* Task to carry out:
The lines beneath this instruction, from the first through the one containing "COL = sc.collection", must be transcribed exactly; no other line belongs in the output.

* Material:
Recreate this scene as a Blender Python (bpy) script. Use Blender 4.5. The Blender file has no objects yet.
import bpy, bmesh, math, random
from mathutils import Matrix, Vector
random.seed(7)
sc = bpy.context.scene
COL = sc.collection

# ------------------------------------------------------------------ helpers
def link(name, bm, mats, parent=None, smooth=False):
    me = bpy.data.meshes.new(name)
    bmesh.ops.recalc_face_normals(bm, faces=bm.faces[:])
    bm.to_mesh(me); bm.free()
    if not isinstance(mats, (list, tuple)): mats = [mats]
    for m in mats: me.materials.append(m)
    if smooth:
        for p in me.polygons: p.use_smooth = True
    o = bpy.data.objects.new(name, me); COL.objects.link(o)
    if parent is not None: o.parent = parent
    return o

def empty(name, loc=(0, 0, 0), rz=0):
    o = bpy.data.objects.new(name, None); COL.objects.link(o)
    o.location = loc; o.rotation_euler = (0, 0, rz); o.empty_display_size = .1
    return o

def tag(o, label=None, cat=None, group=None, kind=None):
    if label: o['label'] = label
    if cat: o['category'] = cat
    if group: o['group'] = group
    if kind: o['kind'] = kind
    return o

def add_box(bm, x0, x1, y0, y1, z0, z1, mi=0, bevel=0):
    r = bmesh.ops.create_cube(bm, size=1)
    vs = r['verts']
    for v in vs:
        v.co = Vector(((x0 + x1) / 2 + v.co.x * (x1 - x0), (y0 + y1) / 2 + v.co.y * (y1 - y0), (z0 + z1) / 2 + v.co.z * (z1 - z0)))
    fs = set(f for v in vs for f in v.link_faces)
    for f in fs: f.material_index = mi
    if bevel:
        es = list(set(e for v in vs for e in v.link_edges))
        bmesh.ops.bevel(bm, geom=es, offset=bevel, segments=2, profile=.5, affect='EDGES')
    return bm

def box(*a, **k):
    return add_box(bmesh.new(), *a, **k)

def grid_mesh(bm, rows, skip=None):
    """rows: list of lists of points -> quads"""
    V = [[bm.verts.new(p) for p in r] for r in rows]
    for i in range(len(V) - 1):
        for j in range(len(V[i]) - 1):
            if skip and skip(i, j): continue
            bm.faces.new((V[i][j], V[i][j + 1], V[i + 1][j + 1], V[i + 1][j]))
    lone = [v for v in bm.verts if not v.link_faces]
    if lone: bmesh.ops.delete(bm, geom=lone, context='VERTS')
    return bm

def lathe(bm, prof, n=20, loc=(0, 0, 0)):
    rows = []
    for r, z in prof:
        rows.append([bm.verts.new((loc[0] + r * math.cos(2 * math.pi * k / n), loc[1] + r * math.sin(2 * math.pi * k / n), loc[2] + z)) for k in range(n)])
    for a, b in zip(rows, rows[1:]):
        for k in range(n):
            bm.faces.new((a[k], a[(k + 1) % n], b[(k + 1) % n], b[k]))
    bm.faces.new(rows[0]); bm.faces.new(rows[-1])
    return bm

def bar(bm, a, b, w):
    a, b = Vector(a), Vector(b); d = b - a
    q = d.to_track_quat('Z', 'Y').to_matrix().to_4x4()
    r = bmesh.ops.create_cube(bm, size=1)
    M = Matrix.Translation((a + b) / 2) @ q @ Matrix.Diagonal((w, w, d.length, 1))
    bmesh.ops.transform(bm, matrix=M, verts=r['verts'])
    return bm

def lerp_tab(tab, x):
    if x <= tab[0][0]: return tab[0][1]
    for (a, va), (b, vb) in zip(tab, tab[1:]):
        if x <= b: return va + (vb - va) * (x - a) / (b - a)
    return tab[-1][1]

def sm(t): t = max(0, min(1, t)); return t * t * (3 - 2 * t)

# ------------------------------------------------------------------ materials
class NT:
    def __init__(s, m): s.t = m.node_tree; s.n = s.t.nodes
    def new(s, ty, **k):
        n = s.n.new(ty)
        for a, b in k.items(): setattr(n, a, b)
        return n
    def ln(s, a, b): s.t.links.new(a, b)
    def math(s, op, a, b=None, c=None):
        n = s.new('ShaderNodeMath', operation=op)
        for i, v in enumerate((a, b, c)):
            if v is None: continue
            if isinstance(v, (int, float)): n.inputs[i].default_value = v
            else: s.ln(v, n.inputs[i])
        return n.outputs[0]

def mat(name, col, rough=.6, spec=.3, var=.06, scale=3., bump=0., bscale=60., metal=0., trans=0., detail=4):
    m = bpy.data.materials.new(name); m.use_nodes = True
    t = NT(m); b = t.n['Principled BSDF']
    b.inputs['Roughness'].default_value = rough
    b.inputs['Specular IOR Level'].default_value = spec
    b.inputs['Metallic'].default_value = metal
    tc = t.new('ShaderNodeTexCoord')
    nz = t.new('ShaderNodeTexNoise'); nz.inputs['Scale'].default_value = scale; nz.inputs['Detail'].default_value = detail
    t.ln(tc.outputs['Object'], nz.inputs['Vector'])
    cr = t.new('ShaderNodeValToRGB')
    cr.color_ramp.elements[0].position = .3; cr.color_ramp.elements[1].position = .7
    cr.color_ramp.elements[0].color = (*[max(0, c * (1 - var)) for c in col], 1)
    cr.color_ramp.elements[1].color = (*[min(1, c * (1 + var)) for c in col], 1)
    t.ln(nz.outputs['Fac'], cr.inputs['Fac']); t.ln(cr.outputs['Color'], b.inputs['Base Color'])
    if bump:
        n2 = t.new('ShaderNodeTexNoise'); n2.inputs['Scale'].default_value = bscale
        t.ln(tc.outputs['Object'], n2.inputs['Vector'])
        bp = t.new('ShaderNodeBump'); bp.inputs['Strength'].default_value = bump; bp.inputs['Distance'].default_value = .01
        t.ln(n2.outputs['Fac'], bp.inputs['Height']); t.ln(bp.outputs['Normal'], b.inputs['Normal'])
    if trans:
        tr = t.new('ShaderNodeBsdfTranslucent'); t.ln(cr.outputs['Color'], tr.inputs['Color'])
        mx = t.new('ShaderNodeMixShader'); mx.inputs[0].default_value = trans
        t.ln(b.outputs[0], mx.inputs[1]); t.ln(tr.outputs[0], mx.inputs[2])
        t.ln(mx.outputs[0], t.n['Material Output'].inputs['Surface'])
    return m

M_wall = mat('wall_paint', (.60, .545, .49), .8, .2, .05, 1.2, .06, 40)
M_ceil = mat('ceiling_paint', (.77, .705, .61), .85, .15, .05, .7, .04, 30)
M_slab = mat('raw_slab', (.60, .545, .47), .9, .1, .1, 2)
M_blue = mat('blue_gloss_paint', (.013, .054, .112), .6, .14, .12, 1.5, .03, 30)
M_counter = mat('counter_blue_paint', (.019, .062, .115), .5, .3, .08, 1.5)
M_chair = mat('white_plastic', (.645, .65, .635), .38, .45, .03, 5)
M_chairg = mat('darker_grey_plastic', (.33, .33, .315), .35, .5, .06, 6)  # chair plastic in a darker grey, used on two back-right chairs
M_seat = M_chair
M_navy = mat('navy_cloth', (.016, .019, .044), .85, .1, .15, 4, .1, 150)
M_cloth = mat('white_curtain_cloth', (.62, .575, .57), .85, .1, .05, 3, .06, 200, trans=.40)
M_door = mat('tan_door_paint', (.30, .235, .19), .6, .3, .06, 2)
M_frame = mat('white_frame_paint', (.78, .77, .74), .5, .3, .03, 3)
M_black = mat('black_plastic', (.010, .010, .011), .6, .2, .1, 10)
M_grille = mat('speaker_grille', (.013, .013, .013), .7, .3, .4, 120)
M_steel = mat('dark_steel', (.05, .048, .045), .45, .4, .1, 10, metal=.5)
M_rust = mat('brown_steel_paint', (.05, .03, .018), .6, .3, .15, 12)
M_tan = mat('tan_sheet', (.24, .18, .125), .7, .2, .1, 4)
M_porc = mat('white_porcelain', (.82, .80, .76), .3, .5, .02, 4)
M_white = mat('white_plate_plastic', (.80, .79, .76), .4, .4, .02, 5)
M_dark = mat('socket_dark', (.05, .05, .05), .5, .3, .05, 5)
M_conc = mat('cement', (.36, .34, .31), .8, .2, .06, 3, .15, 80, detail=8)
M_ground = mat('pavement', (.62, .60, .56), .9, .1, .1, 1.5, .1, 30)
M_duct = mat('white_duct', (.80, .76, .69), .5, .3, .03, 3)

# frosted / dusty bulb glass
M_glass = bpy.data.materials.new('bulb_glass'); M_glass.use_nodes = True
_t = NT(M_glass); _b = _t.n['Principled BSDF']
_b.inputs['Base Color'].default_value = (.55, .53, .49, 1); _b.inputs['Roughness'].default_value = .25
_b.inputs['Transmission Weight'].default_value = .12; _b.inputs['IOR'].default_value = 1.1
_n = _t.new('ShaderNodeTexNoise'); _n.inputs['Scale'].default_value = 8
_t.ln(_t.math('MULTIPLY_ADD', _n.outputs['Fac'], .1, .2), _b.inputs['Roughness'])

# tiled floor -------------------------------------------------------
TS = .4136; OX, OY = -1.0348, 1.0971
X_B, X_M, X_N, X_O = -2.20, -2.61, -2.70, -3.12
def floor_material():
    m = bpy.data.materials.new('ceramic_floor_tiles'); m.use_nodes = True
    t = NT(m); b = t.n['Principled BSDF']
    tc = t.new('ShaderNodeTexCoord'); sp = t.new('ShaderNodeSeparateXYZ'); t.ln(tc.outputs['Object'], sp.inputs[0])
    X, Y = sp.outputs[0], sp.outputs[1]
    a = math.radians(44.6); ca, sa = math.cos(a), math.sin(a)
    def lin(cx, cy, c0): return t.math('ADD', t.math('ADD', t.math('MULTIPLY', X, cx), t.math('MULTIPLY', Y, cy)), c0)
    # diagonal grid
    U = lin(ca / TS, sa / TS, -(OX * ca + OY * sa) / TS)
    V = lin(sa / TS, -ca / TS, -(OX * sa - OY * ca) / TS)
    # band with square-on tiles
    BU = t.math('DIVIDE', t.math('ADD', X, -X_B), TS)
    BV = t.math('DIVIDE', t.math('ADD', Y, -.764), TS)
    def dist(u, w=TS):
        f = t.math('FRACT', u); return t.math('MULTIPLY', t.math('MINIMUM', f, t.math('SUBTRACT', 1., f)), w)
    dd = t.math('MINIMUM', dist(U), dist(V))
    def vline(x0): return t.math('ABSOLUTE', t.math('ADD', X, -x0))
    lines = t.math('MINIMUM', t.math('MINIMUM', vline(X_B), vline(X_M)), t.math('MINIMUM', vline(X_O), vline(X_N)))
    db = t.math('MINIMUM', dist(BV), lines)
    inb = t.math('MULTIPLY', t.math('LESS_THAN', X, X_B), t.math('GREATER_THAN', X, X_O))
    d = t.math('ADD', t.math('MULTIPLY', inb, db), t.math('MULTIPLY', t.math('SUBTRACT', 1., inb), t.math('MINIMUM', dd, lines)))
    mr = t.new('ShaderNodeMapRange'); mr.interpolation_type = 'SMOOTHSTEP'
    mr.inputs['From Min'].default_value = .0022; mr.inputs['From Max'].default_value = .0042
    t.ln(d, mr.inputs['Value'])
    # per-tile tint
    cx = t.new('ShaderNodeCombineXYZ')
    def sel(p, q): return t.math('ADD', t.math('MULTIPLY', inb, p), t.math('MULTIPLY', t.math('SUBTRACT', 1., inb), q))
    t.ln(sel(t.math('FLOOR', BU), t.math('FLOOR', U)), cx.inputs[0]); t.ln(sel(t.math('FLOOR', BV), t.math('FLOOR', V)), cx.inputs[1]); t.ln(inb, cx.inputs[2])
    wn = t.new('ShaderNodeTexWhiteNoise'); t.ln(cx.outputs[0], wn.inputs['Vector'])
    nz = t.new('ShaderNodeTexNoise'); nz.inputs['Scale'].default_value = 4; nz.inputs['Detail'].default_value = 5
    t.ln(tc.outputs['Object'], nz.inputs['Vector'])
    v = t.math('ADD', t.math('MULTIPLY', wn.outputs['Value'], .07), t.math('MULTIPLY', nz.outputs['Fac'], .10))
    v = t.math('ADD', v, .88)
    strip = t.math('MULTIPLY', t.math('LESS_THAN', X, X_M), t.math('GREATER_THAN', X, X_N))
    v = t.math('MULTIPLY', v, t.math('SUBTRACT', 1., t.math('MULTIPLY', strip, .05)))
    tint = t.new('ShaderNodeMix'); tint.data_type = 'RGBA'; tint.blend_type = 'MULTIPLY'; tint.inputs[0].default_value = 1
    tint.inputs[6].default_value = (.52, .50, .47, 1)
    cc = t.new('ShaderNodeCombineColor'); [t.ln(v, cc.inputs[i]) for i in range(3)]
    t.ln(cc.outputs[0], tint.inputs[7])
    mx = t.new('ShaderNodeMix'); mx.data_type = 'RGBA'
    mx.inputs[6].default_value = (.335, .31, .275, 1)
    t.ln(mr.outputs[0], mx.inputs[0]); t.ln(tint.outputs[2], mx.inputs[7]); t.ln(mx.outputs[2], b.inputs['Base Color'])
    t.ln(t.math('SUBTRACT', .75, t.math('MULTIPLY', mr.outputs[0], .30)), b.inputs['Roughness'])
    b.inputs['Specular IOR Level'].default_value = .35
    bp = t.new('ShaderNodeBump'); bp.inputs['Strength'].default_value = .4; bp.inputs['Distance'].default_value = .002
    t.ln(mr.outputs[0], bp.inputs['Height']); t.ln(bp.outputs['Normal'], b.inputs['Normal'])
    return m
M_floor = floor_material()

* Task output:
Recreate this scene as a Blender Python (bpy) script. Use Blender 4.5. The Blender file has no objects yet.
import bpy, bmesh, math, random
from mathutils import Matrix, Vector
random.seed(7)
sc = bpy.context.scene
COL = sc.collection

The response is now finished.